I have come a long way since January 13, 2020, and maybe I had to go through the trauma of that day, so I could somewhat deal with Kayla's death. I know after that day in 2020 I mended my relationship with God, and I was/am reading scripture daily. I firmly believe he gave me the words to write a book, and I pray it can help someone. I write and work on Bible studies about four days a week. It seems to be the best way for me to stay grounded in the word.

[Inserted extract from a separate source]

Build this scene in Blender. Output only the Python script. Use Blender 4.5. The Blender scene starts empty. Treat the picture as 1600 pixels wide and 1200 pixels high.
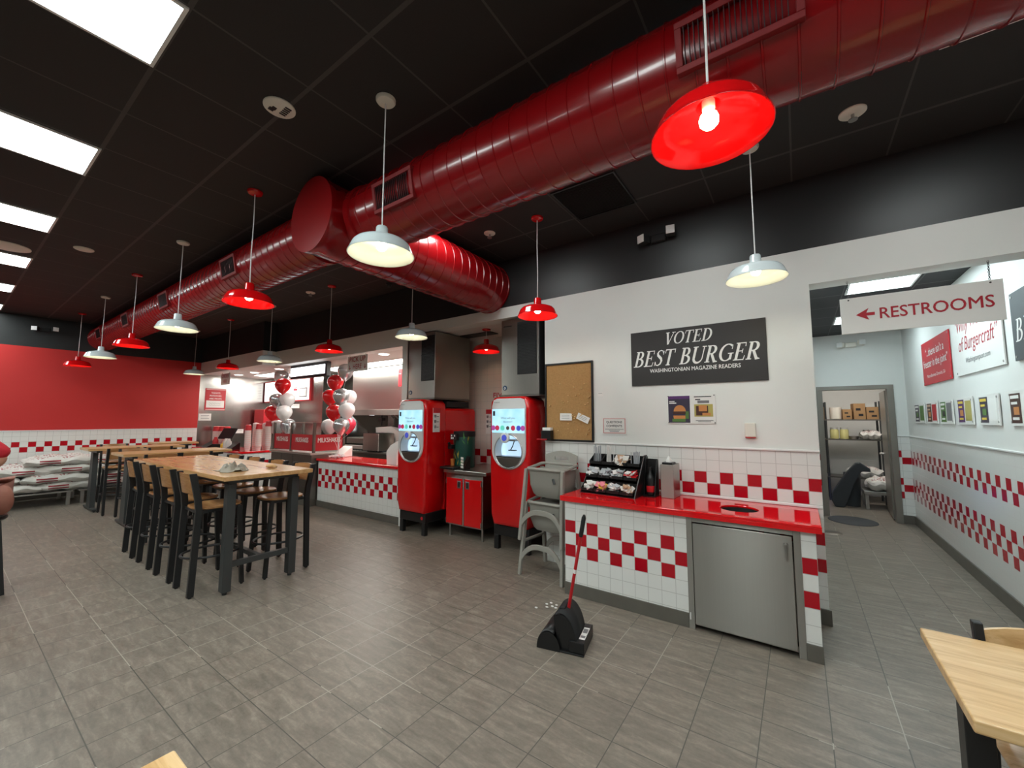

But yesterday, I had to take a route home that brought back so many emotions I had the night Kayla died. I just looked at Robby and said, "I am sorry but I cannot hold back the tears." I cried for a couple of reasons, and I cannot explain adequately through words such raw emotion. It is odd because I am not one that tends to cry. I have had to fight through yesterday and today just to keep moving forward. I did not make it to church today, due to some days I cannot handle people. Even though I know that would had been the best thing for me. Just to be honest, everyone loves my husband and they love to tell me that. And I just sit there and think, 'do you not love me too?' It seems like he can do no wrong, and I am just his comical sidekick. I do not mean to have those feelings, but they surface from time to time. And if you have read my book, you understand that at times I can have low self esteem. It comes from childhood trauma, and having to fight hard for every single thing in my life. And I know some can relate to this and some cannot. Yesterday I told him I have just lost so much of my drive, and I cannot seem to muster up the determination to keep some goals and dreams going. Losing Kayla took some spirit out of me, and I wish she was here now because I need her mad marketing skills. She sure knew how to charm people. I know others feel the same way about the loss of their loved ones. This is not a pity party, but more of saying we all have bad days, and we need people to help us through.

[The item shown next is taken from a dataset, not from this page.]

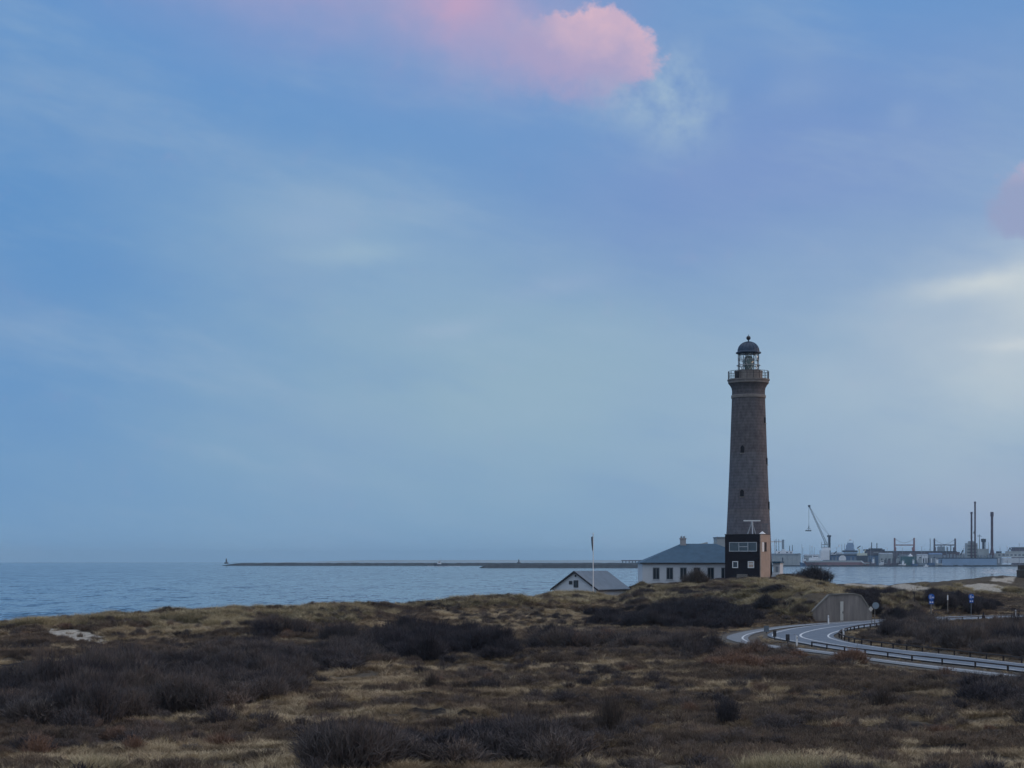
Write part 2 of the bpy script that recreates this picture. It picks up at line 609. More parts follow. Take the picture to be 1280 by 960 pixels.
def ground_z(x, y):
    x, y = np.asarray(x, float).ravel(), np.asarray(y, float).ravel()
    z = np.empty(len(x))
    for i in range(0, len(x), 40000):
        q = np.stack([x[i:i + 40000], y[i:i + 40000]], 1) / _S
        z[i:i + 40000] = tps(((q[:, None] - _p[None]) ** 2).sum(2)) @ _w[:_n] + _w[_n] + q @ _w[_n + 1:]
    z = np.clip(z, -4, 9)
    up = sstep(z, 2.3, 4.0) * (1 - 0.45 * sstep(y, 290, 350))
    far = sstep(y, 45, 70)
    z += ((vnoise(x, y, 3, 16, 3) - 0.5) * (0.7 + 0.9 * up) + (vnoise(x, y, 31, 3.6, 3) - 0.5) * (0.55 + 1.0 * up) + (vnoise(x, y, 41, 1.5, 2) - 0.5) * 0.22) * far * sstep(z, -1, 0.8)
    pd, pdy = peat_dist(x, y)
    rag = 2.2 * sstep(vnoise(x, y, 91, 1.3, 3), 0.32, 0.75)
    z += np.where(pd < 4, rag * (0.13 * np.exp(-(pd / 0.7) ** 2) * sstep(pdy, -0.5, 0.3) - 0.16 * np.exp(-(pd / 0.9) ** 2) * (pdy < 0)), 0)
    # skyline of dunes and mound, bearing by bearing
    q = 640 + F * x / np.maximum(y, 5)
    z += np.interp(q, SKY_P, SKY_DZ) * y / F * sstep(y, 110, 185) * sstep(z, -2, 1.5)
    # no hollows below sea level on the landward side
    z = np.where(y < np.interp(q, [0, 150, 330, 560, 690, 800, 1050, 1280], [150, 170, 195, 225, 260, 330, 330, 390]), np.maximum(z, 1.45 + 0.3 * vnoise(x, y, 77, 4, 2)), z)
    # level bed under road and path
    rd = road_dist(x, y)
    mside = (y > 192) & (q > 955) & (q < 1112)
    k = 1 - np.where(mside, sstep(rd, 0.8, 2.6), sstep(rd, 1.8, 12.0))
    k = np.where((x > BX0 - 0.5) & (x < BX1 + 0.5) & (y > BY + 0.4), 0, k)
    z = z * (1 - k) + (ZR - 0.09) * k
    # level apron in front of the bunker, earth heaped behind its front
    a = (x > BX0 - 0.4) & (x < BX1 + 0.4) & (y < BY + 0.6) & (y > BY - 8)
    z = np.where(a, np.minimum(z, ZR - 0.05), z)
    return z


for _ in range(4):
    _d = np.arange(60, 480, 1.0)
    for _i, (_px, _py) in enumerate(SKYLINE):
        _g = ground_z((_px - 640) * _d / F, _d)
        SKY_DZ[_i] += 0.85 * ((702 + F * (H - _g) / _d)[_g > 0.3].min() - _py)
GX = np.arange(-110, 175.01, 0.55)
GY = np.concatenate([np.arange(-20, 45, 1.5), np.arange(45, 350, 0.5), np.arange(350, 500, 1.5)])
gx, gy = np.meshgrid(GX, GY)
gz = ground_z(gx, gy).reshape(gx.shape)


def zat(x, y):
    """bilinear height of the built ground"""
    x, y = np.asarray(x, float), np.asarray(y, float)
    i = np.clip(np.searchsorted(GX, x) - 1, 0, len(GX) - 2)
    j = np.clip(np.searchsorted(GY, y) - 1, 0, len(GY) - 2)
    tx = np.clip((x - GX[i]) / (GX[i + 1] - GX[i]), 0, 1)
    ty = np.clip((y - GY[j]) / (GY[j + 1] - GY[j]), 0, 1)
    return (gz[j, i] * (1 - tx) + gz[j, i + 1] * tx) * (1 - ty) + (gz[j + 1, i] * (1 - tx) + gz[j + 1, i + 1] * tx) * ty


def at(px, py, d0=45, d1=480):
    """where the sight line of a picture point first meets the ground"""
    d = np.arange(d0, d1, 0.25)
    g = zat((px - 640) * d / F, d)
    hit = np.nonzero(H - (py - 702) * d / F <= g)[0]
    d = d[hit[0]] if len(hit) else d1
    x = XP(px, d)
    return (x, float(d), float(zat(x, d)))


def proj(x, y, z):
    return 640 + F * x / y, 702 + F * (H - z) / y


# ground cover zones (0..1), as real areas of the ground
SAND = [[(44, 790), (66, 786), (100, 786), (114, 795), (142, 804), (130, 810), (98, 805), (72, 798)],
        [(100, 787), (128, 795), (130, 799), (108, 792)],
        [(1056, 728), (1110, 730), (1108, 734), (1058, 733)],
        [(1112, 732), (1130, 729), (1150, 732), (1174, 741), (1160, 744), (1130, 743), (1112, 739)],
        [(1198, 731), (1230, 730), (1260, 736), (1250, 741), (1215, 739)], [(1240, 722.5), (1268, 722), (1266, 727), (1244, 727)]]
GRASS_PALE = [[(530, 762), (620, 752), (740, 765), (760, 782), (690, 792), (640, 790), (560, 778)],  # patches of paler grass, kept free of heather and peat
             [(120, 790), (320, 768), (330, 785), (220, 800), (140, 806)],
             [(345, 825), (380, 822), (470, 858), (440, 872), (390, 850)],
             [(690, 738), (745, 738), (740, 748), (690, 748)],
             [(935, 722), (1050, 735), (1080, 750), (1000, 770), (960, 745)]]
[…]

I have so many things that I am praying about right now, and I am literally living day to day on faith. I do not know how God will answer them, but I am trusting for the right answers. I chose not to tell some of my prayer needs, because I really need to know God's purpose for me. If some come to fruition, then I know it was done only by him. I could use so many scriptures to quote, but I would not even be able to pick just one. I would suggest for you to read a psalm a day and to start reading a New Testament book. Just read a couple of chapters a day until you finish a book. Then start another book in the NT. That is what I have been doing daily. It helps tremendously. If you could say a pray for me that would help in so many ways. And if you want me to say one for you, message me. We all have different journeys, but we all share the same emotions from time to time.

As always please keep moving forward in a positive direction. Do not let that old devil block your path. Put the armor of God on and fight.